SUV limos lined Collins Avenue. In the historical outdoor project, the TRANS
organization (Pierre Huyghe and Philippe Parreno) launched sprays of fireworks
that blossomed above the boardwalk. “
The Convention Center had an entirely different feel,” explained Elizabeth
Hall, a local video artist. “It was striking to see the blue chip work
of art stars spanning the past one hundred years displayed in a true 19th century
Salon approach; one blockbuster art piece on top of the other. The work was displayed
not for the convenience of making each work look grand or important, but for
the convenience of the gallerist—assuming the role of retail salesperson—displaying
their most prominent inventory and as much inventory as their cubicles
could accommodate.”
“
I think the Basel Art fair was a boon to Miami,” said gallery
owner, Bernice Steinbaum. After twenty-two years of operating a pioneer
art
gallery in New York,
Steinbaum relocated to downtown Miami. “
We are no longer an outpost of New York,” she said. “We have our
own identity. People really made a great effort to make this a happening of the
finest order. There was something for everyone, in terms of what you wanted to
do in these three or four days…beyond looking at art. Certainly,
the quality of the galleries was top level. And I think that the parties
and
the organizational
skills that we saw were unparalleled in other fairs that I have seen
take place. It was the Olympics of art fairs.” Miami
is finally receiving serious recognition, thanks to private collectors
like
the Rubell family. Don Rubell (whose brother, Steve, brought fame
to Studio 54) and his wife, Mera, have a collection of consisting of
several thousand
pieces. It is housed in a cube-shaped warehouse, located in a former
DEA confiscation building often featured in Miami Vice. For the fair,
the Rubells
brought out
long, white tables laden with puffy croissants, bagels, and orange
juice.
A rooster
crowed in the weed-choked lot next door. Cars eased to the curb. Out
popped women who belonged in perfume ads. Across the street, a muscular
Doberman
paced nowhere
in particular. In the seven years since the Rubells had opened their
space to the public, never had they received so many people at one
time. A surprising
number of their visitors were curious spectators from the around city—locals
caught up in the Basel experience. “Everyone is speaking about how this is going to position Miami as some
kind of player in the art world,” claimed Mark Coetzee, the soft-spoken
curator of the Rubell collection. “But I think that there’s another
phenomenon to that…It makes the visual arts more visual in the sense that
there’s a community. We had many city officials come through who had never
been before. We had people from other professions. For me, the most interesting
thing was…the effect.” Coetzee continued, “Everyone has heard
about how successful the event was in the financial sense—the amount of
people who came, how well the galleries sold, how much the visitors loved it.

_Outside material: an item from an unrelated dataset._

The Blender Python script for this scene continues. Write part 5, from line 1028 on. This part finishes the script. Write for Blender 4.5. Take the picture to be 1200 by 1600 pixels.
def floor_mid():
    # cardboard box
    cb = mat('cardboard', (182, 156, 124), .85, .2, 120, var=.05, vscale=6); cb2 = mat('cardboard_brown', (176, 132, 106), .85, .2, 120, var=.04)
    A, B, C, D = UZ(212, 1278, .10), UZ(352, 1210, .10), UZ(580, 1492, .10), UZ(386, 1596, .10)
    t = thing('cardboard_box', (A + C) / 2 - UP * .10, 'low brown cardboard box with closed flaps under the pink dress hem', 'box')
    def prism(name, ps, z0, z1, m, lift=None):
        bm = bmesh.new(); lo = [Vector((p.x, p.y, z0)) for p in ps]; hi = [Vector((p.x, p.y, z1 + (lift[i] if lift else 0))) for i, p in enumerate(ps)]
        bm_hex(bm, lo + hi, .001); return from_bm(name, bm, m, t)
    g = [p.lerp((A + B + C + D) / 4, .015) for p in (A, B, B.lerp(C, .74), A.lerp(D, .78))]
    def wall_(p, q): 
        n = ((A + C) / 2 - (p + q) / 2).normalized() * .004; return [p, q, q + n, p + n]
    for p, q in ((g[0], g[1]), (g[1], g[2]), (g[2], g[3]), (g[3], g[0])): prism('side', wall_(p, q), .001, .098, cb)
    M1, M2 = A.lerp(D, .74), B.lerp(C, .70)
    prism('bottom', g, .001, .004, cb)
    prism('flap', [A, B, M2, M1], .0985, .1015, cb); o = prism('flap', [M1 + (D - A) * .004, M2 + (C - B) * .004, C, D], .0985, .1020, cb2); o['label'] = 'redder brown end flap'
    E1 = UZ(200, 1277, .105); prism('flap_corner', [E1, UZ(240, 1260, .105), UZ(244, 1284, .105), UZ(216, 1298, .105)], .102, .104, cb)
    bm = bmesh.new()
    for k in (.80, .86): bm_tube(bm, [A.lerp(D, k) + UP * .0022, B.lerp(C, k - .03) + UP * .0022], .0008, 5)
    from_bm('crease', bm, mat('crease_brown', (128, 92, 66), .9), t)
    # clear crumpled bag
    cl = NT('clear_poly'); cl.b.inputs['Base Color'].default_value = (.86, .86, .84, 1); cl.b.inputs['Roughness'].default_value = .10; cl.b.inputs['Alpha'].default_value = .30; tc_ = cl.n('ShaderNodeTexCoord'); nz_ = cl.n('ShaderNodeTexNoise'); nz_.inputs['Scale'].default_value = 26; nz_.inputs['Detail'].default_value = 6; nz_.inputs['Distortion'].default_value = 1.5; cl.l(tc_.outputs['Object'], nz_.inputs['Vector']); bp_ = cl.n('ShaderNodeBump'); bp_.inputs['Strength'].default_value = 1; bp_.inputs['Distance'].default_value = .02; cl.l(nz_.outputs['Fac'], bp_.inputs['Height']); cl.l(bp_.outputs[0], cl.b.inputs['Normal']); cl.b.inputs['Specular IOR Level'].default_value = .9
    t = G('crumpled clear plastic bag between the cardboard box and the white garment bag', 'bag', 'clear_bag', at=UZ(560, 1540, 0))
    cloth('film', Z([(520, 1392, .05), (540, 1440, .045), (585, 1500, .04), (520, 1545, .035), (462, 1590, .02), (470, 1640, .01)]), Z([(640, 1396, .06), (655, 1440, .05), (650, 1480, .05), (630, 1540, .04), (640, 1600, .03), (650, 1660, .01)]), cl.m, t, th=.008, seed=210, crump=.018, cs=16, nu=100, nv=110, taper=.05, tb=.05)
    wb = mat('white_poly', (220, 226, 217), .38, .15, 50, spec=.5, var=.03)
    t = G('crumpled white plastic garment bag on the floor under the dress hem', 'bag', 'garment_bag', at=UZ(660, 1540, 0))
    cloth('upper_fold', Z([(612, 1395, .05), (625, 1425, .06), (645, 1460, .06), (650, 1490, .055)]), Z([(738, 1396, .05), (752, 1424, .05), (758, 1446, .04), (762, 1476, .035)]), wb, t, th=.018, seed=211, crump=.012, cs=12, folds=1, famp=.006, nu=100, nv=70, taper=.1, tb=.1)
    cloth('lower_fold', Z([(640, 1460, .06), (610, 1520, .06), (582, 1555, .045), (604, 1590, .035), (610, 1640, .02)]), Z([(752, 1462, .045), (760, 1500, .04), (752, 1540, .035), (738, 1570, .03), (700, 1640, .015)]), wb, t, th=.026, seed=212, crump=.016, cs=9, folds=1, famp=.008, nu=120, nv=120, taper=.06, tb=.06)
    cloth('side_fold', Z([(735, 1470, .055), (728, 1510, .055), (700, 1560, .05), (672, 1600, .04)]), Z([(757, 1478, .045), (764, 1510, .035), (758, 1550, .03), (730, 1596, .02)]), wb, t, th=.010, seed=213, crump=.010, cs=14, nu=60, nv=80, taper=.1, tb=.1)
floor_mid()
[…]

Not everyone has spoken about…the impact on the local community. Already
there’s little grass-roots, small companies springing up because
of it.” There
have always been rumors about national institutions looking for branches
in Miami.
Now there is serious discussion as well. Coetzee calls
it “the
impact of culture as industry,” which is something Europe has understood
for a very long time. “It wasn’t only about art,” he says. “It
was like every facet…from the clubs, the restaurants, the hotels, the taxi
drivers…so much business for them. We’ll all have to pull
our socks up next year.” Another
gem in the burgeoning line of private galleries is the Margulies
photography
collection. Housed in a. former dress factory, this granite
canyon provides
an extensive education in contemporary and vintage photography. The
Margulies plan
to provide additional space in their rambling compound for student
work. Interspersed with eclectic modern sculptures—like Ernesto Neto’s “Crossing
over…over,” a floor-to-ceiling stocking that resembles pendulous
breasts—Eudora Welty’s depression-era photographs of church ladies
in birdlike hats hang near Sally Mann’s precocious daughters. Zwekethu
Mthethwa’s large-scale color portraits of rural Cape Town immigrants
reflect social change and political transition. Miami’s larger, more corporate galleries took fewer risks. MoCA offered “Yes
Yoko Ono,” the first American retrospective of her kitchy, genre-crossing
installations. Stretching from her role in Fluxus, the underground movement that
developed in the 1960s, to poppy videos like the “Bed-In” with John
Lennon, the exhibition spanned over 150 works. Her recent doodles (done while “talking” to
people on the phone) suggested an undercurrent of narcissism and silence.
Art Basel
Miami commenced in the Moore building, where water fountains overflowed
with plastic martini glasses. Cigar smoke sharpened the air.
It was unclear
whether a line was snaking to or from Ocean Drive Magazine’s
sweltering private room. Suited men with Glo-Stick bracelets were harping
about
the absence of air-conditioning.
On the street, a quilt of cars circled with no parking in sight. A
salsa band played fluttering melodies with crisp percussion. The alcohol-fueled
crowd
hit the sidewalks and danced. When the buses brought everyone back to the Design District, the caterers were already packing up their trucks. They dumped glistening chunks of ice in the street and left them to melt. For a moment, it seemed like winter had finally arrived in Miami. The glow from the streetlights left patterns on the ice, patches of blue. Then the caterers turned away from their trucks, carrying the ice in front of them like an offering. In the morning, both would be gone.